Massachusetts Announces Permitting And Siting Reform Commission

To increase the pace of development for clean energy resources, Massachusetts Gov. Maura Healey (D) signed an executive order Tuesday creating a state Commission on Clean Energy Infrastructure Siting and Permitting.

The goal of the commission, the administration said in a press release, is to identify and reduce barriers for clean energy infrastructure and cut permitting timelines. The commission will work with state agencies within the Executive Office of Energy and Environmental Affairs (EEA) and make recommendations to government officials and legislators.

“This commission represents our administration’s efforts to bring people together and build consensus to tackle one of the most complex issues of our time,” Healey said, adding that “the clean energy transition can’t wait.”

The announced commission members, who were sworn in on Tuesday, represent a variety of interests, including labor, environmental justice and climate groups, electric utilities and the clean energy industry.

“With these members leading this effort, we are confident that the recommendations will be smart, balanced and ready for action,” said EEA Secretary Rebecca Tepper.

The commission also will make recommendations about how best to engage with communities in expedited permitting processes and ensure the benefits of the energy transition extend to all state residents.

“We’re going to need a lot of new infrastructure, and we’re going to need it fast,” said Lt. Gov. Kim Driscoll. “With these stakeholders at the table, we’re going to build serious consensus on how to tackle this challenge in a way that ensures environmental justice communities don’t bear a disproportionate burden, greenspace and other development priorities are protected, and we can all share in the benefits of clean energy.”

The executive order also tasked the commission with convening a “Siting Practitioner Advisory Group” to advise the commission on technical issues. That group will be chaired by Mary Beth Gentleman, a former assistant secretary for policy at the EEA and partner at Foaley Hoag.

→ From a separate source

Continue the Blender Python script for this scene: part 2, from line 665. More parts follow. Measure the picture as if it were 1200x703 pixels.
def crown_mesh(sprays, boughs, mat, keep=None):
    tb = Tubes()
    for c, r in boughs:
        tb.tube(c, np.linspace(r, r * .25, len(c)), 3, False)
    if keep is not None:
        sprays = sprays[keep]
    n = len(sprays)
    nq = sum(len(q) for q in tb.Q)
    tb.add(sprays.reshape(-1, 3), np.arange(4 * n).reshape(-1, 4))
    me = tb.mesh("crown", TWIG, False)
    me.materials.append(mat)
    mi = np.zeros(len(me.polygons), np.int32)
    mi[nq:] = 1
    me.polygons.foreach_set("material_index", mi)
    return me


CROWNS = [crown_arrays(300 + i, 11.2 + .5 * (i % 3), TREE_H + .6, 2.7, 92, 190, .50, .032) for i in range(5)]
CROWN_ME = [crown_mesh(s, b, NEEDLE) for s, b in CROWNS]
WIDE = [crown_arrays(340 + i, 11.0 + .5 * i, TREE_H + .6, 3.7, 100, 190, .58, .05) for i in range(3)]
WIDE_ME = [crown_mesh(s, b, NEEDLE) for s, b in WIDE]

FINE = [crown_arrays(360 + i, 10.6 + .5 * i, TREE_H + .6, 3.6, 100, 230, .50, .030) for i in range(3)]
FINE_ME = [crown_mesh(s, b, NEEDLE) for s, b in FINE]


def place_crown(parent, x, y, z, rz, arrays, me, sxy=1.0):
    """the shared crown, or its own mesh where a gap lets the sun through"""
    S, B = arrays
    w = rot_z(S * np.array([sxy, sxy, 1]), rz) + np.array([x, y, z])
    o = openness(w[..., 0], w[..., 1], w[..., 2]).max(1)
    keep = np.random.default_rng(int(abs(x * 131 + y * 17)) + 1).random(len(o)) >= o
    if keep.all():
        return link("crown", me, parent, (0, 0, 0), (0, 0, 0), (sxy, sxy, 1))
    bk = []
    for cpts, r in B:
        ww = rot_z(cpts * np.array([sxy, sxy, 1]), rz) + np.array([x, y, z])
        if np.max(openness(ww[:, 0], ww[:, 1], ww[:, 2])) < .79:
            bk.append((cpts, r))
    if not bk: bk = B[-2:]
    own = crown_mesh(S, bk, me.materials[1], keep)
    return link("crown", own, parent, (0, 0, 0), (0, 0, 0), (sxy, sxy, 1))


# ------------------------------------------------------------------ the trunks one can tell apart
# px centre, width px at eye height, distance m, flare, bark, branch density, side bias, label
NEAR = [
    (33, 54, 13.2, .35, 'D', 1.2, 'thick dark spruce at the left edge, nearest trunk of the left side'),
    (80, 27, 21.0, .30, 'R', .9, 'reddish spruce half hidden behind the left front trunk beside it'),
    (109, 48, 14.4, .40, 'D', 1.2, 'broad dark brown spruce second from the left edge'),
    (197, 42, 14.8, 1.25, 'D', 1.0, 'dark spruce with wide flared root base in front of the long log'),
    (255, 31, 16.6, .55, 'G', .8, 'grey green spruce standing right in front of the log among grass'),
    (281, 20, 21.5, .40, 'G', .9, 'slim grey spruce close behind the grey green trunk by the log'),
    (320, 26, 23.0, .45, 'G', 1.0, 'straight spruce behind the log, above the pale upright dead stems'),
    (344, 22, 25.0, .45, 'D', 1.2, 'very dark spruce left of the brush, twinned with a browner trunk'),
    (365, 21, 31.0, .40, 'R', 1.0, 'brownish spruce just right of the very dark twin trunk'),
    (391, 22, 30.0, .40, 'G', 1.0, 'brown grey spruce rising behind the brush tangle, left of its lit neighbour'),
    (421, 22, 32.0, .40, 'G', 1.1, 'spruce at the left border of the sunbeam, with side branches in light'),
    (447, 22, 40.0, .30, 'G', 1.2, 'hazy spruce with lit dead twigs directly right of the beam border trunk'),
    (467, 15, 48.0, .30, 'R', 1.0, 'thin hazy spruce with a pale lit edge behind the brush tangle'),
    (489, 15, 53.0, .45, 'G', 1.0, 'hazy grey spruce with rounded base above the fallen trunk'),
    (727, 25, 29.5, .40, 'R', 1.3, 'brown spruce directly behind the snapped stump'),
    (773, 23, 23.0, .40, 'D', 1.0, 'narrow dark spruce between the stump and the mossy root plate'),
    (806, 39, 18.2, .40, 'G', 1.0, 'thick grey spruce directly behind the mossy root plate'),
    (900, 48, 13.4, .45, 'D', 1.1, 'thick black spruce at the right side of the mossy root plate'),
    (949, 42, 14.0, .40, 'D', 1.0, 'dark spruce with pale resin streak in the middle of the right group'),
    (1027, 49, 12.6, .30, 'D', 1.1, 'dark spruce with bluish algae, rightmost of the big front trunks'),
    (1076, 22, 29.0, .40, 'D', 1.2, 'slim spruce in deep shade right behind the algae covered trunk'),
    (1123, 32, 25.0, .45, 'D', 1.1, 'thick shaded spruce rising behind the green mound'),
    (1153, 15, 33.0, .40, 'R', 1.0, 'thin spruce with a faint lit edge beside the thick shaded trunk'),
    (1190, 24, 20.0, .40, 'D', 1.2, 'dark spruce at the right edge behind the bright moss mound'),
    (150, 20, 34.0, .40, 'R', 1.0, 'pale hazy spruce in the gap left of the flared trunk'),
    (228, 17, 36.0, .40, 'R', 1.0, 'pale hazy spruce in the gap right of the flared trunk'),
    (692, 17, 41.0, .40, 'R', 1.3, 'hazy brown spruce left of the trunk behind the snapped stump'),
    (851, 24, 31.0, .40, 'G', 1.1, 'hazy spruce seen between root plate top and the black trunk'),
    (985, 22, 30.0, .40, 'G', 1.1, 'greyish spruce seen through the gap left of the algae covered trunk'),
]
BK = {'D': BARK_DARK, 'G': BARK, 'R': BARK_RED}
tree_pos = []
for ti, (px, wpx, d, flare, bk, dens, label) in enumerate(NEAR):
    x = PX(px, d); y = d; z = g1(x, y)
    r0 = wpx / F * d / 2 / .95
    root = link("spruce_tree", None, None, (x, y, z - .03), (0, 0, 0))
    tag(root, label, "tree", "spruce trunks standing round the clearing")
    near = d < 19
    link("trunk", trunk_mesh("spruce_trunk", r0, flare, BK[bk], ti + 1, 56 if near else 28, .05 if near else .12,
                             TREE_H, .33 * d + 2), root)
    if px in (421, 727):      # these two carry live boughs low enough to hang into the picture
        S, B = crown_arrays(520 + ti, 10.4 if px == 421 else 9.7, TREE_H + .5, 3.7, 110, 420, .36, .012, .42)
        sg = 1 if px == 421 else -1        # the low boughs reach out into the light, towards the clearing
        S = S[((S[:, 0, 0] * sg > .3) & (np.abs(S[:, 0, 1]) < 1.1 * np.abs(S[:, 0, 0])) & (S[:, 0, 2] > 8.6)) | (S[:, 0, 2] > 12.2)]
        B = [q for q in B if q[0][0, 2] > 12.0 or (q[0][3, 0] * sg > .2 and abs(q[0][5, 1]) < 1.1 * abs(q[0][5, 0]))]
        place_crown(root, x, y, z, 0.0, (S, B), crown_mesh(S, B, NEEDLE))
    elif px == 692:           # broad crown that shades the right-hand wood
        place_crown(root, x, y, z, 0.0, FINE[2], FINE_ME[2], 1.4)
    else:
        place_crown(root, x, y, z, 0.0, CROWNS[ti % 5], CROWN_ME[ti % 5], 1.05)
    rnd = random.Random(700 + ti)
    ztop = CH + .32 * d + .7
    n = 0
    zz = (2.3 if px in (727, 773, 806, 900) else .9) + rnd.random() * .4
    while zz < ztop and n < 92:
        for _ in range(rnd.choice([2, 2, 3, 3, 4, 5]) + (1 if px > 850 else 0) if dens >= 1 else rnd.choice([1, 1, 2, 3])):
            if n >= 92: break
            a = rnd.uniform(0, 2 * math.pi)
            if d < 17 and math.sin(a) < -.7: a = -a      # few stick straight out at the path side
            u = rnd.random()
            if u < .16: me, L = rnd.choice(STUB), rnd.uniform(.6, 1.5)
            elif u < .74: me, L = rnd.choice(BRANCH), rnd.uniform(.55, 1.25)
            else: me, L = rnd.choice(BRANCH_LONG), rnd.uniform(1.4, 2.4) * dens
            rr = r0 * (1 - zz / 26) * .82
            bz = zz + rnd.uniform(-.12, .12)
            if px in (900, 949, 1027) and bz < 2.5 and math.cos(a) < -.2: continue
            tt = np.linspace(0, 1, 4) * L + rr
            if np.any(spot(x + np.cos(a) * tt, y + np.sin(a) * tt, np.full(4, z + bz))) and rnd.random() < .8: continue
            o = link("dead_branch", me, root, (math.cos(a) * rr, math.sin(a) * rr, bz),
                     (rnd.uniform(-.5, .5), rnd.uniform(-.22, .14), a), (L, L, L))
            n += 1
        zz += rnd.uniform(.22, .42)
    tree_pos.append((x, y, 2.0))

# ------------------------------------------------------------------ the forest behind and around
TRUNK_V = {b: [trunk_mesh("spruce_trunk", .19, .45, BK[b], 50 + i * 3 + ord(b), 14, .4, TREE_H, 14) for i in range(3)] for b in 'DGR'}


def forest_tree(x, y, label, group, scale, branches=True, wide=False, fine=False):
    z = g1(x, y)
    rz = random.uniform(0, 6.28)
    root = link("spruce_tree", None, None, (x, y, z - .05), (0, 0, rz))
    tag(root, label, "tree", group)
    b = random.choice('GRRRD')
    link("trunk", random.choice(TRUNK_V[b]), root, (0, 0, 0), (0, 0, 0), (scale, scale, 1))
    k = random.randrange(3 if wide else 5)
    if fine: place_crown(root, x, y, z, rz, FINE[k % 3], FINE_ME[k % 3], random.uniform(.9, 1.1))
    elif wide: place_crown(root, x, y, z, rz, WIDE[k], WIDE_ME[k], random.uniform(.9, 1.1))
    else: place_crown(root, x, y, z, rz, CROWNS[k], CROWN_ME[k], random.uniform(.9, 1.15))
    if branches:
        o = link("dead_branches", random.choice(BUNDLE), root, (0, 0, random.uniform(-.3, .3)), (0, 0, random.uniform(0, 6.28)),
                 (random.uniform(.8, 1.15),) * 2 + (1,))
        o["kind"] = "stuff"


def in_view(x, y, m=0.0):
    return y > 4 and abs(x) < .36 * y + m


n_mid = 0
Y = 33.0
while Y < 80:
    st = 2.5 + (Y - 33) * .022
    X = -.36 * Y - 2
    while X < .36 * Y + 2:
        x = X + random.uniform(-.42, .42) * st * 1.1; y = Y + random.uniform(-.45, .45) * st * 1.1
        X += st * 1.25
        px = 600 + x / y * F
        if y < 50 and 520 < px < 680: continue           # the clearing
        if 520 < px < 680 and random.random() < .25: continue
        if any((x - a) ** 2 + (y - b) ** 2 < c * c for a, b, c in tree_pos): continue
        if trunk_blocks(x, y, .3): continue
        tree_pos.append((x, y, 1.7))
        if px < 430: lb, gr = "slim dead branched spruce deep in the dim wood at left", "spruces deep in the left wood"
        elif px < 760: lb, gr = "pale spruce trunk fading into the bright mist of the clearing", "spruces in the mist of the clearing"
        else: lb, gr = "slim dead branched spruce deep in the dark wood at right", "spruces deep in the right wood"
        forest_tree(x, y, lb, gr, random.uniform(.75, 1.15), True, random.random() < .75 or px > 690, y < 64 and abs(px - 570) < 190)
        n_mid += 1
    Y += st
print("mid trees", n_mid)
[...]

The co-chairs of the legislature’s Joint Committee on Telecommunications, Utilities and Energy (TUE), Rep. Jeff Roy (D) and Sen. Mike Barrett (D), both have listed permitting and siting reform as top priorities of the current legislative session and are on the commission. (See Checking in on Clean Energy at The Mass. Legislature.)

Rep. Roy introduced a bill (H.3215) this session that would create an electric infrastructure permitting office to issue consolidated permits covering all necessary state and local approvals for clean energy infrastructure, which the office would need to issue within seven months of an application.

“What we’re trying to do,” Roy told NetZero Insider this year, “is move the community input back to the beginning of the process, give folks an idea of what they’re trying to do and how it’s going to help them and then streamline the permitting process so it runs parallel.”

The TUE committee played a large role in the omnibus climate bills passed in the legislature’s two prior sessions, and the committee’s leaders have said they intend to construct another climate bill in the current session, which ends Nov. 15.

Healey’s executive order also creates an Interagency Siting and Permitting Task Force to inform the commission, with experts from the EEA, Economic Development, Housing and Livable Communities, and Transportation Executive Offices.

A final report from the commission is due at the end of March 2024.